-- start Data section --
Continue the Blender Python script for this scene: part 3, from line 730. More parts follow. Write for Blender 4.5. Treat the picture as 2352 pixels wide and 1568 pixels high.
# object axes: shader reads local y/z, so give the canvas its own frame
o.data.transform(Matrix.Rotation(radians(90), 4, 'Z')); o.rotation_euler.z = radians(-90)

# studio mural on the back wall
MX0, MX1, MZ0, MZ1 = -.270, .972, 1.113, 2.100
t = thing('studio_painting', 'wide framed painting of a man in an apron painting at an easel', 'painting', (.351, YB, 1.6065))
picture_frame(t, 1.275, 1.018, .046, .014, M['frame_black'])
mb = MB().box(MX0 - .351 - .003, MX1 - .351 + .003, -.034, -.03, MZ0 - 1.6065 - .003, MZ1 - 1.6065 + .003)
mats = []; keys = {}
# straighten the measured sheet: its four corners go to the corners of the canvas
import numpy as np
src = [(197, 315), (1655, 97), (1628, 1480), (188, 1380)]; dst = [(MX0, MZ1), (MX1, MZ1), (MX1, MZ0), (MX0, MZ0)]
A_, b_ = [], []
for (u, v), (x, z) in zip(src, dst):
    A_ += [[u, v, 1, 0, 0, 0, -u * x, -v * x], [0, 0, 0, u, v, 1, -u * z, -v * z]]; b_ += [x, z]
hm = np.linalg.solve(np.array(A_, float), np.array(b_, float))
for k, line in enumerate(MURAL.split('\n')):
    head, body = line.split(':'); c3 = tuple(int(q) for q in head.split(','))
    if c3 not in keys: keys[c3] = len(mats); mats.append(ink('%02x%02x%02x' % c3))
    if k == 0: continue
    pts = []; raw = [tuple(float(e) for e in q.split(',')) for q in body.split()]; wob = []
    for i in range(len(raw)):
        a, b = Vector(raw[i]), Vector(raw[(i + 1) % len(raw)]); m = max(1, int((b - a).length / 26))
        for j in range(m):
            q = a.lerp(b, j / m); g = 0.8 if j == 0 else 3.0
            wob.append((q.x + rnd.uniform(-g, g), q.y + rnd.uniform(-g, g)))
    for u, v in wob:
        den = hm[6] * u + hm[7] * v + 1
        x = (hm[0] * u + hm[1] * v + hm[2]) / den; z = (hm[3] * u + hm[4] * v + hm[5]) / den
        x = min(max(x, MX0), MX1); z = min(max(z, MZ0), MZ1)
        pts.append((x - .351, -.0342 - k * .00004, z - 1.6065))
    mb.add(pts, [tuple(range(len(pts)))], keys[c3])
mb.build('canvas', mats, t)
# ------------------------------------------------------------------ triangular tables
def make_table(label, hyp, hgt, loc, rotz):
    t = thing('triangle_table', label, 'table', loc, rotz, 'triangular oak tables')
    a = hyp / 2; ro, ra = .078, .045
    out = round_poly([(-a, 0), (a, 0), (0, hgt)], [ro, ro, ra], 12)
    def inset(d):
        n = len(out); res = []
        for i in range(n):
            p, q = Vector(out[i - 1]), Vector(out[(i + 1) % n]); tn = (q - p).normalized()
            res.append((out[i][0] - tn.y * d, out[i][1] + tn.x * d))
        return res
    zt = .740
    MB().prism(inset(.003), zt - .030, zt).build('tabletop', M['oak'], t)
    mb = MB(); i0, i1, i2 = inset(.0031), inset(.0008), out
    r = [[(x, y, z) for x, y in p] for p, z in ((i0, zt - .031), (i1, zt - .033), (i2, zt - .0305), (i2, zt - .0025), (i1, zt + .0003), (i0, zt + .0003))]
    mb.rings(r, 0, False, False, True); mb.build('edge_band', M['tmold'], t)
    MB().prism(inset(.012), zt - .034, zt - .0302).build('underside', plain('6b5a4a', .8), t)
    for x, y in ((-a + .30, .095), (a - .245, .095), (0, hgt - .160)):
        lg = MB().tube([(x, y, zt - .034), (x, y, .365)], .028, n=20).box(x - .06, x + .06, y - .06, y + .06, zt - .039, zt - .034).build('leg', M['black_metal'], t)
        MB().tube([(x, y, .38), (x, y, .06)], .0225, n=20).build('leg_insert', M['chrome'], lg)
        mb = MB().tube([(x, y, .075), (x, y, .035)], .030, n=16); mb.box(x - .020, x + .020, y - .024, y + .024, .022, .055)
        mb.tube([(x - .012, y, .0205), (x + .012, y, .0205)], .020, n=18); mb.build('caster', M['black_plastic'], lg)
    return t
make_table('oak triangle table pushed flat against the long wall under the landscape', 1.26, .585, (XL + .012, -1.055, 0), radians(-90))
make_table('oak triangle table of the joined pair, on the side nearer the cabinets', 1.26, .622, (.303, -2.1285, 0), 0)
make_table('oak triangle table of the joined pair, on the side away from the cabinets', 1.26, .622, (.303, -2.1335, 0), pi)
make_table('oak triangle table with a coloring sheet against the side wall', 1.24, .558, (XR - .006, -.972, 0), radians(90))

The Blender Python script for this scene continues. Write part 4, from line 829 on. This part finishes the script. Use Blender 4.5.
-- end Data section --
Retype the material in full, character for character.

Continue the Blender Python script for this scene: part 3, from line 730. More parts follow. Write for Blender 4.5. Treat the picture as 2352 pixels wide and 1568 pixels high.
# object axes: shader reads local y/z, so give the canvas its own frame
o.data.transform(Matrix.Rotation(radians(90), 4, 'Z')); o.rotation_euler.z = radians(-90)

# studio mural on the back wall
MX0, MX1, MZ0, MZ1 = -.270, .972, 1.113, 2.100
t = thing('studio_painting', 'wide framed painting of a man in an apron painting at an easel', 'painting', (.351, YB, 1.6065))
picture_frame(t, 1.275, 1.018, .046, .014, M['frame_black'])
mb = MB().box(MX0 - .351 - .003, MX1 - .351 + .003, -.034, -.03, MZ0 - 1.6065 - .003, MZ1 - 1.6065 + .003)
mats = []; keys = {}
# straighten the measured sheet: its four corners go to the corners of the canvas
import numpy as np
src = [(197, 315), (1655, 97), (1628, 1480), (188, 1380)]; dst = [(MX0, MZ1), (MX1, MZ1), (MX1, MZ0), (MX0, MZ0)]
A_, b_ = [], []
for (u, v), (x, z) in zip(src, dst):
    A_ += [[u, v, 1, 0, 0, 0, -u * x, -v * x], [0, 0, 0, u, v, 1, -u * z, -v * z]]; b_ += [x, z]
hm = np.linalg.solve(np.array(A_, float), np.array(b_, float))
for k, line in enumerate(MURAL.split('\n')):
    head, body = line.split(':'); c3 = tuple(int(q) for q in head.split(','))
    if c3 not in keys: keys[c3] = len(mats); mats.append(ink('%02x%02x%02x' % c3))
    if k == 0: continue
    pts = []; raw = [tuple(float(e) for e in q.split(',')) for q in body.split()]; wob = []
    for i in range(len(raw)):
        a, b = Vector(raw[i]), Vector(raw[(i + 1) % len(raw)]); m = max(1, int((b - a).length / 26))
        for j in range(m):
            q = a.lerp(b, j / m); g = 0.8 if j == 0 else 3.0
            wob.append((q.x + rnd.uniform(-g, g), q.y + rnd.uniform(-g, g)))
    for u, v in wob:
        den = hm[6] * u + hm[7] * v + 1
        x = (hm[0] * u + hm[1] * v + hm[2]) / den; z = (hm[3] * u + hm[4] * v + hm[5]) / den
        x = min(max(x, MX0), MX1); z = min(max(z, MZ0), MZ1)
        pts.append((x - .351, -.0342 - k * .00004, z - 1.6065))
    mb.add(pts, [tuple(range(len(pts)))], keys[c3])
mb.build('canvas', mats, t)
# ------------------------------------------------------------------ triangular tables
def make_table(label, hyp, hgt, loc, rotz):
    t = thing('triangle_table', label, 'table', loc, rotz, 'triangular oak tables')
    a = hyp / 2; ro, ra = .078, .045
    out = round_poly([(-a, 0), (a, 0), (0, hgt)], [ro, ro, ra], 12)
    def inset(d):
        n = len(out); res = []
        for i in range(n):
            p, q = Vector(out[i - 1]), Vector(out[(i + 1) % n]); tn = (q - p).normalized()
            res.append((out[i][0] - tn.y * d, out[i][1] + tn.x * d))
        return res
    zt = .740
    MB().prism(inset(.003), zt - .030, zt).build('tabletop', M['oak'], t)
    mb = MB(); i0, i1, i2 = inset(.0031), inset(.0008), out
    r = [[(x, y, z) for x, y in p] for p, z in ((i0, zt - .031), (i1, zt - .033), (i2, zt - .0305), (i2, zt - .0025), (i1, zt + .0003), (i0, zt + .0003))]
    mb.rings(r, 0, False, False, True); mb.build('edge_band', M['tmold'], t)
    MB().prism(inset(.012), zt - .034, zt - .0302).build('underside', plain('6b5a4a', .8), t)
    for x, y in ((-a + .30, .095), (a - .245, .095), (0, hgt - .160)):
        lg = MB().tube([(x, y, zt - .034), (x, y, .365)], .028, n=20).box(x - .06, x + .06, y - .06, y + .06, zt - .039, zt - .034).build('leg', M['black_metal'], t)
        MB().tube([(x, y, .38), (x, y, .06)], .0225, n=20).build('leg_insert', M['chrome'], lg)
        mb = MB().tube([(x, y, .075), (x, y, .035)], .030, n=16); mb.box(x - .020, x + .020, y - .024, y + .024, .022, .055)
        mb.tube([(x - .012, y, .0205), (x + .012, y, .0205)], .020, n=18); mb.build('caster', M['black_plastic'], lg)
    return t
make_table('oak triangle table pushed flat against the long wall under the landscape', 1.26, .585, (XL + .012, -1.055, 0), radians(-90))
make_table('oak triangle table of the joined pair, on the side nearer the cabinets', 1.26, .622, (.303, -2.1285, 0), 0)
make_table('oak triangle table of the joined pair, on the side away from the cabinets', 1.26, .622, (.303, -2.1335, 0), pi)
make_table('oak triangle table with a coloring sheet against the side wall', 1.24, .558, (XR - .006, -.972, 0), radians(90))

The Blender Python script for this scene continues. Write part 4, from line 829 on. This part finishes the script. Use Blender 4.5.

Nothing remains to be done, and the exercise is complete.